Von Joe Biden will niemand wissen, wie er seine Partei definieren will und wohin er das Land zu führen beabsichtigt. Von unseren drei Matadoren wird das Selbstverständliche auch nicht abgefragt. Das Selbstverständliche wären Antworten auf solche Fragen: Welche Art von Konservatismus vertretet ihr? Wie sozial soll die Marktwirtschaft sein und wie national soll sie werden, damit die CDU auf Dauer der AfD das Wasser abgräbt, oder soll es einfach so weitergehen, als wäre Angela Merkel noch da? Und was sagt ihr eigentlich zu Wirecard, der großen Luftnummer, die gestern noch die große Dax-Nummer war? Und sollte die Anklage gegen den Audi-Chef Rupert Stadler und seine drei Mitangeklagten eigentlich Schule machen, zum Beispiel im Fall VW? Mal abgesehen von Fragen wegen Konsequenzen im Giftfall Nawalny – und sollte die Nord Stream 2 gestoppt werden?  

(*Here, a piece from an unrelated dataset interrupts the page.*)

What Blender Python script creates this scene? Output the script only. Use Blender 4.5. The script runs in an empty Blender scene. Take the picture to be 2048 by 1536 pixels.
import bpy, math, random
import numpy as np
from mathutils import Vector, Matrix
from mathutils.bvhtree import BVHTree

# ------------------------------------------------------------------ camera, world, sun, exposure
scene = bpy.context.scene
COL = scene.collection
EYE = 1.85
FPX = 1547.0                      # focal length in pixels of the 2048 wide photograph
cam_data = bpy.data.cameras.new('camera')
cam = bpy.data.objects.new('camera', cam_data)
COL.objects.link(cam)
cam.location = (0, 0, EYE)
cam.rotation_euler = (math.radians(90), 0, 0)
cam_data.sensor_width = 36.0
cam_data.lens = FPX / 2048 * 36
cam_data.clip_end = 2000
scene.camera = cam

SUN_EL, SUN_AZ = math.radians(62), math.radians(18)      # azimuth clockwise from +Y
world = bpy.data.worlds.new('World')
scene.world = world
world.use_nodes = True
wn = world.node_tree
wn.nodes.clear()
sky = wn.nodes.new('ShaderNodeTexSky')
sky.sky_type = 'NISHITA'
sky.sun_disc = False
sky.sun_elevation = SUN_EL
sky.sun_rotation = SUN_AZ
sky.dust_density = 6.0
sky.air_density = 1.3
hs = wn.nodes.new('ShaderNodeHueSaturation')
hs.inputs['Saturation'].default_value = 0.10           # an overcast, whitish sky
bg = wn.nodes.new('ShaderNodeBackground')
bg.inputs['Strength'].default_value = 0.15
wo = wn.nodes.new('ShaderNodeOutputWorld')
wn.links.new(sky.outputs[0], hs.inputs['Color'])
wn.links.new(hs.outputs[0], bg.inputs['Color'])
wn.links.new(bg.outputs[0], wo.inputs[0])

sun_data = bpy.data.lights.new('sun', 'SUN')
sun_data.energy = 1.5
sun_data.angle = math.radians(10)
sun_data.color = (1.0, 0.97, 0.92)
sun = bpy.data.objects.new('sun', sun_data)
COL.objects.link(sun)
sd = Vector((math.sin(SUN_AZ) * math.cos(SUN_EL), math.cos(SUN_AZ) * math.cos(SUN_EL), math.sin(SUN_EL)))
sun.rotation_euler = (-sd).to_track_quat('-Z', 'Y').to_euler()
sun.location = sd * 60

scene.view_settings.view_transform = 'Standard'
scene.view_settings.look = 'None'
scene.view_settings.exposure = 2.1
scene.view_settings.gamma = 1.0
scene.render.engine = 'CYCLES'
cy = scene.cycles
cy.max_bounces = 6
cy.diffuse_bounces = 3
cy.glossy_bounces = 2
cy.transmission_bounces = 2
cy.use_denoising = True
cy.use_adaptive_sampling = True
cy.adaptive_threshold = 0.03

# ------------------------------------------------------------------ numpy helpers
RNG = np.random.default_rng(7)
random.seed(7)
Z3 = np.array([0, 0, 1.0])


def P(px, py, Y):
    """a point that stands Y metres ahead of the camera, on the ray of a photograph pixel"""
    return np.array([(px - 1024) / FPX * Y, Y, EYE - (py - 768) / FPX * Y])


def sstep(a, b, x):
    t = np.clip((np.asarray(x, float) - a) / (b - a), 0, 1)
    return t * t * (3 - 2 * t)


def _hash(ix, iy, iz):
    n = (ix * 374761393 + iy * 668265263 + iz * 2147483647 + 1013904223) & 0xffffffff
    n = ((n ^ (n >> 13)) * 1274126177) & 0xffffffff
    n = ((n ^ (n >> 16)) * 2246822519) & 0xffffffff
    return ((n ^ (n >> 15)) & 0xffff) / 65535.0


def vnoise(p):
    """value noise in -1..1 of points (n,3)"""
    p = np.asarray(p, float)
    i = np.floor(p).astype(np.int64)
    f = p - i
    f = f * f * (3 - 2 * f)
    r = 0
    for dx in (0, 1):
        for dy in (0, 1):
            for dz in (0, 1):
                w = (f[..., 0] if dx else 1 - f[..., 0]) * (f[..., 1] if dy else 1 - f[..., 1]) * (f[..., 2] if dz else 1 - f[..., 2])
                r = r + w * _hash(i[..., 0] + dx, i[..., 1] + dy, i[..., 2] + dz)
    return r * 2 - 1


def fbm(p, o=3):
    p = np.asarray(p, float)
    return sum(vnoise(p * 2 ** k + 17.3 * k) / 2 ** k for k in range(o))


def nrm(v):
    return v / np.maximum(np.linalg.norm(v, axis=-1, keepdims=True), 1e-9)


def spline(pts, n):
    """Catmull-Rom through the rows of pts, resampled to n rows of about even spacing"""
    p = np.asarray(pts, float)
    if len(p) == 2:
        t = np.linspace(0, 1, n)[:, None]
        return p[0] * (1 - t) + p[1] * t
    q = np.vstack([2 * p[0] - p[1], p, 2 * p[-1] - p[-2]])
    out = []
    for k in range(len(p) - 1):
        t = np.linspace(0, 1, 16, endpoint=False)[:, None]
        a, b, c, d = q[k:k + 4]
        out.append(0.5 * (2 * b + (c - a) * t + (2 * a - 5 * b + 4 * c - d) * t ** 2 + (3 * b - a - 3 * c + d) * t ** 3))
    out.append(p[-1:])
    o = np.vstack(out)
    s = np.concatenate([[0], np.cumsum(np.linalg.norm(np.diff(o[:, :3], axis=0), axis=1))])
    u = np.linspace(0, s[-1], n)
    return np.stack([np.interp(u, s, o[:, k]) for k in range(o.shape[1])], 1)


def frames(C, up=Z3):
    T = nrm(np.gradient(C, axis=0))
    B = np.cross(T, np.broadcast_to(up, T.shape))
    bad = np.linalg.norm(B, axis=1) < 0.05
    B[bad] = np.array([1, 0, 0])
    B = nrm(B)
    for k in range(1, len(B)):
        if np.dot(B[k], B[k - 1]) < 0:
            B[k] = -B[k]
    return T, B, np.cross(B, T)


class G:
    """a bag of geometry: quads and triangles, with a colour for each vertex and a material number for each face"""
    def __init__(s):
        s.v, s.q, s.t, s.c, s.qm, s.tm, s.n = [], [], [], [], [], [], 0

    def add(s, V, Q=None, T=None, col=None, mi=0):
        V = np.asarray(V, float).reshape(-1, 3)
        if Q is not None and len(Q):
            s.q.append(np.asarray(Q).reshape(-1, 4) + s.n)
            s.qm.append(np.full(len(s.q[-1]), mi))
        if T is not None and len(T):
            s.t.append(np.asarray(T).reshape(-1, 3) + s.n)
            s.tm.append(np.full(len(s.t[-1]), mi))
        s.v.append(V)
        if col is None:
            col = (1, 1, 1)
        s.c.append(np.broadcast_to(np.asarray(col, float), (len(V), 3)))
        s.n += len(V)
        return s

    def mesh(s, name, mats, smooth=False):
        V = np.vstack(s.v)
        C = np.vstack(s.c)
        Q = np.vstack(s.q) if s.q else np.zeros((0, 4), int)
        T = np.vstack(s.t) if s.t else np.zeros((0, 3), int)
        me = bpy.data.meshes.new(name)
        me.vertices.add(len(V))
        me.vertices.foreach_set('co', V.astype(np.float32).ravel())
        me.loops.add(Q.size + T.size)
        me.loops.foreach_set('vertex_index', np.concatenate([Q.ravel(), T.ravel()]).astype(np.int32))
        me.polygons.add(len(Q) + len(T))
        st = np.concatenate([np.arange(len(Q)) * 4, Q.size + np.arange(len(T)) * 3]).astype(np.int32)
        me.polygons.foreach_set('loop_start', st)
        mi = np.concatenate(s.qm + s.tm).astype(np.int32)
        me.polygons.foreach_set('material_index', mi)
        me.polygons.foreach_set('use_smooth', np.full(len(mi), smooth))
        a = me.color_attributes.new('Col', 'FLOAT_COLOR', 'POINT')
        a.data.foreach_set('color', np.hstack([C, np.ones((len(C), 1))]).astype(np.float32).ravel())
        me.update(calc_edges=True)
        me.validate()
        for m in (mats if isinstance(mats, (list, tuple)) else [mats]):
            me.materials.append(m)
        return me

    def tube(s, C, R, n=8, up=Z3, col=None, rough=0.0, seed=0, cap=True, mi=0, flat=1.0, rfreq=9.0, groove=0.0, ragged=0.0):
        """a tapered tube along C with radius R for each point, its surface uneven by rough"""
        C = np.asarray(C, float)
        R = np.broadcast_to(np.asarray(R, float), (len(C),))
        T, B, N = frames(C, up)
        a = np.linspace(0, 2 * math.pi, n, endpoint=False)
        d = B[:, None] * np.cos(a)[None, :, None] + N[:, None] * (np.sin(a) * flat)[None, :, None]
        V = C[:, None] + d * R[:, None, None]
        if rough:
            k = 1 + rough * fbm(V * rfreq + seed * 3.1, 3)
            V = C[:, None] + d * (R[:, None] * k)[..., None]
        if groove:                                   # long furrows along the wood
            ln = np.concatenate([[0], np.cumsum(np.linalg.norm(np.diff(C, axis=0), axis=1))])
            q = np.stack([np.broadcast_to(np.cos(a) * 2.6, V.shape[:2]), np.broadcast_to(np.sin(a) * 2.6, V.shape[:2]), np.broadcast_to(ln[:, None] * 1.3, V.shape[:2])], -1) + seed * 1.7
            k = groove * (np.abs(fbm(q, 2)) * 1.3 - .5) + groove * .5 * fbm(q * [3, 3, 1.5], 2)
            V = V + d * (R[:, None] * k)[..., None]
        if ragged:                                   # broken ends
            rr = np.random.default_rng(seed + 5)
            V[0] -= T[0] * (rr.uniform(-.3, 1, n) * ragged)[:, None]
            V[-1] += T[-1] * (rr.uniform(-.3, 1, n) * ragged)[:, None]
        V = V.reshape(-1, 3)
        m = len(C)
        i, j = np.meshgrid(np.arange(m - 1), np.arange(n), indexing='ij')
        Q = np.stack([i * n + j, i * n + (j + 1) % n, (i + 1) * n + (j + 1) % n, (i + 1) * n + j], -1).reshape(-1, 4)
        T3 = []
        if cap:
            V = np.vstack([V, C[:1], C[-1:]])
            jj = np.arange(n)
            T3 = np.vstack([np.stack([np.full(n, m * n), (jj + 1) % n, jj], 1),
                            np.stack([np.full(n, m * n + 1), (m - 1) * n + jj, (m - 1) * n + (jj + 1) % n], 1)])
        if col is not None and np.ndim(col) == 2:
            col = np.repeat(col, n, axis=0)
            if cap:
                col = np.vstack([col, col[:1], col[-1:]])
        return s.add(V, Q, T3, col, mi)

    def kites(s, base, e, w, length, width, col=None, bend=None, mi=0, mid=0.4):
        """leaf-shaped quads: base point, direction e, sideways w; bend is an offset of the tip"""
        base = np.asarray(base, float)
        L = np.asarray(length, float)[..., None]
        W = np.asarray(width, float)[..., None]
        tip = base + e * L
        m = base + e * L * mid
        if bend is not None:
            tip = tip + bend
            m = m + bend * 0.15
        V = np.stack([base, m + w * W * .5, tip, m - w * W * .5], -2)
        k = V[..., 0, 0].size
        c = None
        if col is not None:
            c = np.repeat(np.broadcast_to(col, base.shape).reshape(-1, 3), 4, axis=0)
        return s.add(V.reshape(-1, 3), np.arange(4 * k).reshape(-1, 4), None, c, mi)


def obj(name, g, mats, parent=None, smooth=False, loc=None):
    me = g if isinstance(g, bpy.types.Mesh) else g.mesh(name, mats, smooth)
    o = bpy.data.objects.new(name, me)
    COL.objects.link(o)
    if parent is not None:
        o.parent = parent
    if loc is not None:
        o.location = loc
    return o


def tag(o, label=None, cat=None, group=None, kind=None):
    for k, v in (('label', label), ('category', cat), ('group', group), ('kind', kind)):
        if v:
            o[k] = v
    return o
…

Corona verhindert leider auch solche naheliegende Fragen an Kandidaten, die sich um das eine Amt bewerben und das andere Amt, in dem noch Angela Merkel waltet, fest im Auge haben. Die Drei scheinen das nicht zu bedauern. Das wirkliche Trauerspiel besteht darin, dass wir alle unterfordert werden, wir Wähler, die wir uns im September entscheiden müssen, nicht nur die CDU, in der es wegen der lauen Kandidaten grummelt und rumort.

Kanzler müssen keine Intellektuellen sein. Sie mögen nett sein oder nicht, vor allem müssen sie wirklich wollen, was sie anstreben: ohne ein bisschen Machtmenschentum geht es nicht. Und es wäre angemessen, wenn sie ernsthaft darüber reden würden, wohin sie ihre Partei und das Land führen wollen, in Europa, in der Nato. Die Bewerbungsrede auf dem Parteitag muss auch eine Bewerbungsrede für die Kanzlerschaft sein, damit wir wissen, was wir von diesem Vorsitzenden, der Angela Merkel beerben will, halten sollen.

Nun haben sie den Parteitag verschoben. Auf das Frühjahr. Als Präsenzveranstaltung, was man ja gut versteht. Dann sind auch zwei Wahlen in Baden-Württemberg und Rheinland-Pfalz. Dann schön was los. Mal schauen, ob Corona am Ende mitspielt oder wieder alles durcheinander bringt.